The Illinois House of Representatives has passed a rate freeze extension bill that threatens ComEd's ability to deliver reliable electric service and will cost customers more in the long run, according to ComEd.

Following passage in the House, the bill moves to the Senate for consideration. If it passes into law, a rate freeze extension could cause ComEd to lose $1.4 billion annually -- or $4 million per day -- and put the company on the path to bankruptcy.

"Unequivocally, a rate freeze extension is irresponsible policy, illegal and threatens our ability to provide reliable service to our customers," said ComEd President Barry Mitchell. "While supporting this legislation is a politically popular decision, its passage will harm the very people it is intended to protect."

ComEd recognizes that rising electric rates is causing hardship for many customers.

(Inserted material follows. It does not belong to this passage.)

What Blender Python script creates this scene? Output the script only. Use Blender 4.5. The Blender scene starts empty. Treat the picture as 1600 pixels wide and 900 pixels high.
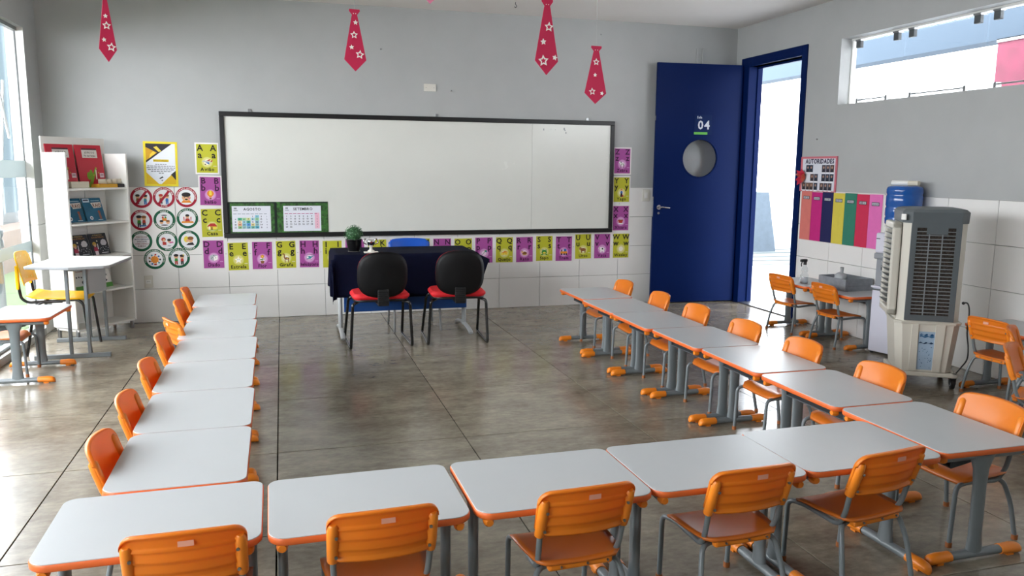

Although the problem appears to be most severe in southern Illinois, the company is committed to working constructively with the Illinois Commerce Commission and interested parties to resolve these issues.

ComEd has already taken a number of steps to help customers transition to new rates. Last summer, the company began an education campaign to inform its customers about higher rates that would reflect the real cost of electricity. Additionally, the company created CARE (Customers' Affordable Reliable Energy), a $40 million package including energy efficiency education and assistance programs for low-income customers, working families and seniors. An important component is the phase-in program, which allows customers to pay the increase over time.

"The vast majority of ComEd customers are dealing constructively with the transition to new rates by taking advantage of the programs available to help them," Mitchell said. "We will continue to work with all parties to identify new ways to help customers with the transition. But rate freeze legislation isn't the answer."

A rate freeze extension would put ComEd under extreme financial pressure and the company could be forced to curtail or limit certain operational expenditures, including storm damage repair, preventative maintenance and system expansion.

When Pacific Gas & Electric (PG&E) went bankrupt, customers were forced to foot the bill for $12 billion of PG&E's debt. Former Gov. Grey Davis bought more than $6 billion worth of electricity on behalf of failing utilities with taxpayers' dollars. And customers paid approximately $450 million of bankruptcy fees and expenses.